Going-down functors, the Künneth formula, and the Baum-Connes conjecture (Q1889934)

The paper begins with an extension of the result of \textit{C.~Schochet} [Pac. J. Math. 98, 443--458 (1982; Zbl 0439.46043)] on the Künneth formula for \(C^*\)-algebras. Let \(\mathcal N\) be the class of all \(C^*\)-algebras \(A\) that satisfy the \(K\)-theory Künneth formula with any \(C^*\)-algebra \(B\). For a locally compact group \(G\), an equivariant analogue \({\mathcal N}_G\) of \(\mathcal N\) is defined as the class of all \(G\)-algebras \(A\) that satisfy the (mixed) Künneth formula \centerline{\(0\to K_*^{\text{top}}(G;A)\otimes K_*(B)\to K_*^{\text{top}}(G;A\otimes B)\to {\text{Tor}}(K_*^{\text{top}}(G;A),K_*(B))\to 0 \)} for any \(C^*\)-algebra \(B\) with trivial \(G\)-action, where \(\otimes\) denotes the minimal tensor product. It is shown that \(A\in{\mathcal N}_G\) iff \(A\rtimes_r G\in{\mathcal N}\) and that if \(A\) satisfies \noindent \((*)\)\qquad \(A\rtimes K\in{\mathcal N}\) for all compact subgroups \(K\subset G,\) \noindent then \(A\in{\mathcal N}_G\).
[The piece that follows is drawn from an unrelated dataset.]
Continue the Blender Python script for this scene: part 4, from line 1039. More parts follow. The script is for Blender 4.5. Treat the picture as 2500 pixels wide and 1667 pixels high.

In particular, \({\mathcal N}_G\) contains all type I \(G\)-algebras. Then the connection between the Künneth formula and the Baum-Connes conjecture for \(G\) with coefficients is studied. Let \(A\) satisfy \((*)\). Suppose further that \(G\) satisfies the Baum-Connes conjecture with coefficients in \(A\otimes B\) for every \(C^*\)-algebra \(B\) with trivial \(G\)-action. Then \(A\rtimes_r G\in{\mathcal N}\). As a corollary, it is shown that if \(G\) satisfies the Baum-Connes conjecture with trivial coefficients, then it satisfies this conjecture with any coefficient \(C^*\)-algebra \(B\in{\mathcal N}\) with trivial \(G\)-action. Using this corollary, the authors prove the following permanence result: if the groups \(G_1\) and \(G_2\) satisfy the Baum-Connes conjecture with trivial coefficients and if \(C^*_r(G_1)\) or \(C^*_r(G_2)\) belong to \(\mathcal N\), then \(G_1\times G_2\) satisfies the same conjecture. Some other applications are presented.